COLLECTED MATERIAL →
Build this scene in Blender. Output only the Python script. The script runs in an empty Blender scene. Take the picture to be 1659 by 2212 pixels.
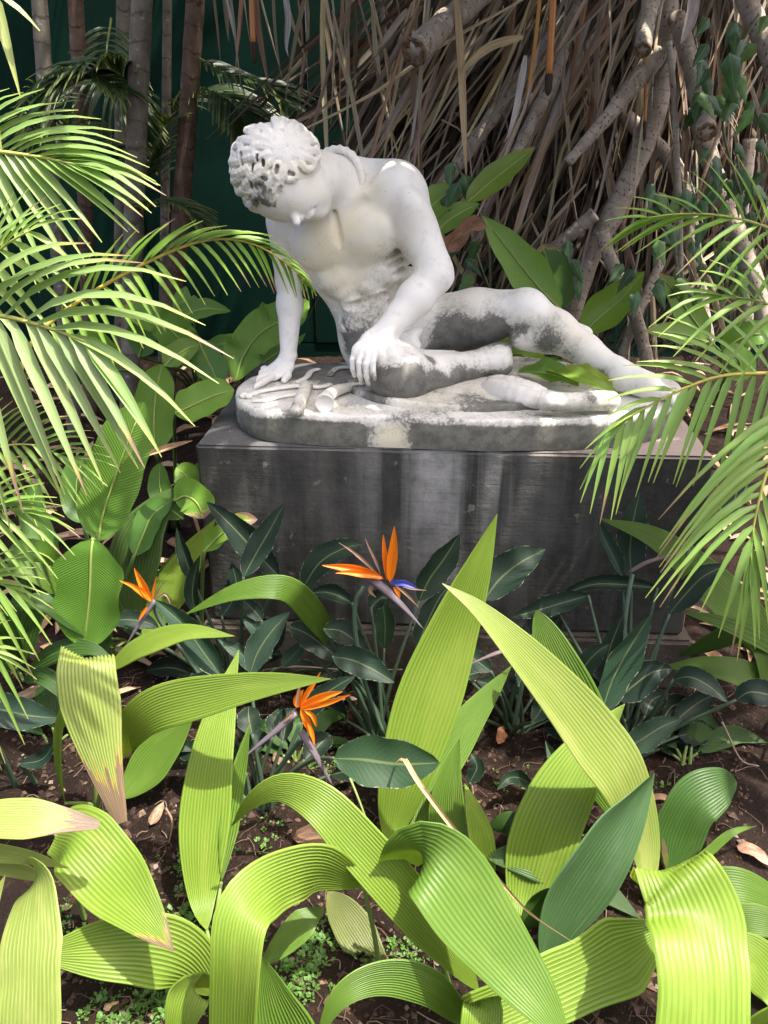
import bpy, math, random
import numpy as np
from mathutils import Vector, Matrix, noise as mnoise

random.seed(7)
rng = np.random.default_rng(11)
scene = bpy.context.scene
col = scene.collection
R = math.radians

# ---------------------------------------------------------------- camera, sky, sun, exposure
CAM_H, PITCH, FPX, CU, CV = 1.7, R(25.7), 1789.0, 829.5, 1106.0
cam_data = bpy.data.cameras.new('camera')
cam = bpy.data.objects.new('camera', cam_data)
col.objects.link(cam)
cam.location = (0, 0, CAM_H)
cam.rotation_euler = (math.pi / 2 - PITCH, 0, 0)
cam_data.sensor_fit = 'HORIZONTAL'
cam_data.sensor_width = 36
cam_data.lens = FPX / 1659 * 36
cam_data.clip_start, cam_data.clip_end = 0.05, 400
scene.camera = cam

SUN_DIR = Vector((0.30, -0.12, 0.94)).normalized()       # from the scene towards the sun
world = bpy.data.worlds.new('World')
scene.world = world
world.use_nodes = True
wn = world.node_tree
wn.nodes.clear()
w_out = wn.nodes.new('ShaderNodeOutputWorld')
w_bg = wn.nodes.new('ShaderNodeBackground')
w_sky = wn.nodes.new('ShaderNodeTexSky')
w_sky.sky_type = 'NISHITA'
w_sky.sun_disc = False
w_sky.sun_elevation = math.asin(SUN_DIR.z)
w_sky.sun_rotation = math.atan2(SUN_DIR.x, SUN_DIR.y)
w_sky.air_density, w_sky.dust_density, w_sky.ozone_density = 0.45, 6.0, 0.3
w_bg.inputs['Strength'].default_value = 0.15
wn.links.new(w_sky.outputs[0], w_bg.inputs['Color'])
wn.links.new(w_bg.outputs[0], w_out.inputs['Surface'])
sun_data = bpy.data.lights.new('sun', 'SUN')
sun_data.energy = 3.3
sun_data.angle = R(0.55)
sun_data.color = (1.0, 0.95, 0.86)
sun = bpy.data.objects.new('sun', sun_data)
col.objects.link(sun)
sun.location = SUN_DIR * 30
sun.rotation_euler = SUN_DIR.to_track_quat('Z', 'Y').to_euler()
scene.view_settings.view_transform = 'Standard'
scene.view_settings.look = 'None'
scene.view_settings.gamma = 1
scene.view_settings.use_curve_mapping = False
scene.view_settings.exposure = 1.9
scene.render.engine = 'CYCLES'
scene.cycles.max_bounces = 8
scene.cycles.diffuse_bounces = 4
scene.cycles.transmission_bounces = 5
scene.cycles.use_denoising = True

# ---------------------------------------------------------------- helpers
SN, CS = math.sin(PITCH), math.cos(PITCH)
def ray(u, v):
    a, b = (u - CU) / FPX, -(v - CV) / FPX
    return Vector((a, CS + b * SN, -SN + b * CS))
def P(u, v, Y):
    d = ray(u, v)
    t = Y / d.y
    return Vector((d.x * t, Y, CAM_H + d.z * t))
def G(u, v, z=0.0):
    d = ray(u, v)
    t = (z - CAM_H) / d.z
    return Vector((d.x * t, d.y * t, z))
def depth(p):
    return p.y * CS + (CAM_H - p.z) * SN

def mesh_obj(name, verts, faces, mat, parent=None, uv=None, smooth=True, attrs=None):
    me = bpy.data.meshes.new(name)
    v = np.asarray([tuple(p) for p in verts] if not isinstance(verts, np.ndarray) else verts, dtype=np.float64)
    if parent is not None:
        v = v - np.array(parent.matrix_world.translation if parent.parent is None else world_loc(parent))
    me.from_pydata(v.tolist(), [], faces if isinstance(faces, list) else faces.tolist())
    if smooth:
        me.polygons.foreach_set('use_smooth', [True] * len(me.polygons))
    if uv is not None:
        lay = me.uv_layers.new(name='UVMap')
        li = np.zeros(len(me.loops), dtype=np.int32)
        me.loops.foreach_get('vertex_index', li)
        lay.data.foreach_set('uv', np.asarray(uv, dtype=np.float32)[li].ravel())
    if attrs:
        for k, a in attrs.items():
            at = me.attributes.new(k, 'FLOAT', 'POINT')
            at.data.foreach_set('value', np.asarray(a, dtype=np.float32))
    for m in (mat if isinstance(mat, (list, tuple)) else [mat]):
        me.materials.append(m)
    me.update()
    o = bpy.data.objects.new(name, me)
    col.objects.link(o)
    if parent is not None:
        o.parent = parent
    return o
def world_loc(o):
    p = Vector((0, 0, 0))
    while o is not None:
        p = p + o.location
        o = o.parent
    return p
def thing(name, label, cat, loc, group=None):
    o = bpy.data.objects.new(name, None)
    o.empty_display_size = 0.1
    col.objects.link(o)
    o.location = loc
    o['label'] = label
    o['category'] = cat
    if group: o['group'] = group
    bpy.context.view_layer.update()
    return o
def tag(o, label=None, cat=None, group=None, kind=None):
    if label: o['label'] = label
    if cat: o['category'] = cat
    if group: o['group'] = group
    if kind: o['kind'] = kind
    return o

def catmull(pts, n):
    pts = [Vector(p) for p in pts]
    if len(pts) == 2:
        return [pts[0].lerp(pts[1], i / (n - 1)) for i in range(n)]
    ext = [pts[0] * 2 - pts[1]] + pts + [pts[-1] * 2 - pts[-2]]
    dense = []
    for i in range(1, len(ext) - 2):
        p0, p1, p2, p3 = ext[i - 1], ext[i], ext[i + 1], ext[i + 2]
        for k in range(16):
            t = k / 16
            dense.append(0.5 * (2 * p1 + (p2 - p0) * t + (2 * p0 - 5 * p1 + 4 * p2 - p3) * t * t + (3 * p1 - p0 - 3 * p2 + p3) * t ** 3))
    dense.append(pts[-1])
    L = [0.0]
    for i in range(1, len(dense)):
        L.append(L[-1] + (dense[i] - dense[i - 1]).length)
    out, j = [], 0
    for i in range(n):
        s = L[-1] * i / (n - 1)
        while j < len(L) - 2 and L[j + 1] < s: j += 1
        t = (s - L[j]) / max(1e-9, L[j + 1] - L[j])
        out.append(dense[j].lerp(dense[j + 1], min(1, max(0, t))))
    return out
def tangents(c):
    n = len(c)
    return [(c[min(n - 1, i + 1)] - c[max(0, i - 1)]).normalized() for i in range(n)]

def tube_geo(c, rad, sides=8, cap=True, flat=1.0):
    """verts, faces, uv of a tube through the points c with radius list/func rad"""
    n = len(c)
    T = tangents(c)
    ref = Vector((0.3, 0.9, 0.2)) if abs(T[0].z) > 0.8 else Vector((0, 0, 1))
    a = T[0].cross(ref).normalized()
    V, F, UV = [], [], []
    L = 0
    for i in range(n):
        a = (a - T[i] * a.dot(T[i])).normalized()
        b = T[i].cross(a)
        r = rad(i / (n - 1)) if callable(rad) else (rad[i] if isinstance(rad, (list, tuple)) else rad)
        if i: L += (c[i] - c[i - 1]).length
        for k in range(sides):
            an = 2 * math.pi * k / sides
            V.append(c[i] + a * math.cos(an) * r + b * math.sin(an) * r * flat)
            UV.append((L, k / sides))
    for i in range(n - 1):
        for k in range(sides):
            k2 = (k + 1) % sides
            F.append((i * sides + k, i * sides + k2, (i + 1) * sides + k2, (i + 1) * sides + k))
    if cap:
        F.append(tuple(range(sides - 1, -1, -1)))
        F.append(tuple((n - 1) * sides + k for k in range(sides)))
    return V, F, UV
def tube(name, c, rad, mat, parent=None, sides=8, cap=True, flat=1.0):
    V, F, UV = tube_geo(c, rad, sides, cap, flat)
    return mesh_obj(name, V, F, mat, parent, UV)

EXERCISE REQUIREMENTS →
Starting at the top of the listing above, please restate word for word each line up to and including the one that holds "scene.camera = cam", omitting every image.

SOLUTION FOR THIS EXERCISE →
Build this scene in Blender. Output only the Python script. The script runs in an empty Blender scene. Take the picture to be 1659 by 2212 pixels.
import bpy, math, random
import numpy as np
from mathutils import Vector, Matrix, noise as mnoise

random.seed(7)
rng = np.random.default_rng(11)
scene = bpy.context.scene
col = scene.collection
R = math.radians

# ---------------------------------------------------------------- camera, sky, sun, exposure
CAM_H, PITCH, FPX, CU, CV = 1.7, R(25.7), 1789.0, 829.5, 1106.0
cam_data = bpy.data.cameras.new('camera')
cam = bpy.data.objects.new('camera', cam_data)
col.objects.link(cam)
cam.location = (0, 0, CAM_H)
cam.rotation_euler = (math.pi / 2 - PITCH, 0, 0)
cam_data.sensor_fit = 'HORIZONTAL'
cam_data.sensor_width = 36
cam_data.lens = FPX / 1659 * 36
cam_data.clip_start, cam_data.clip_end = 0.05, 400
scene.camera = cam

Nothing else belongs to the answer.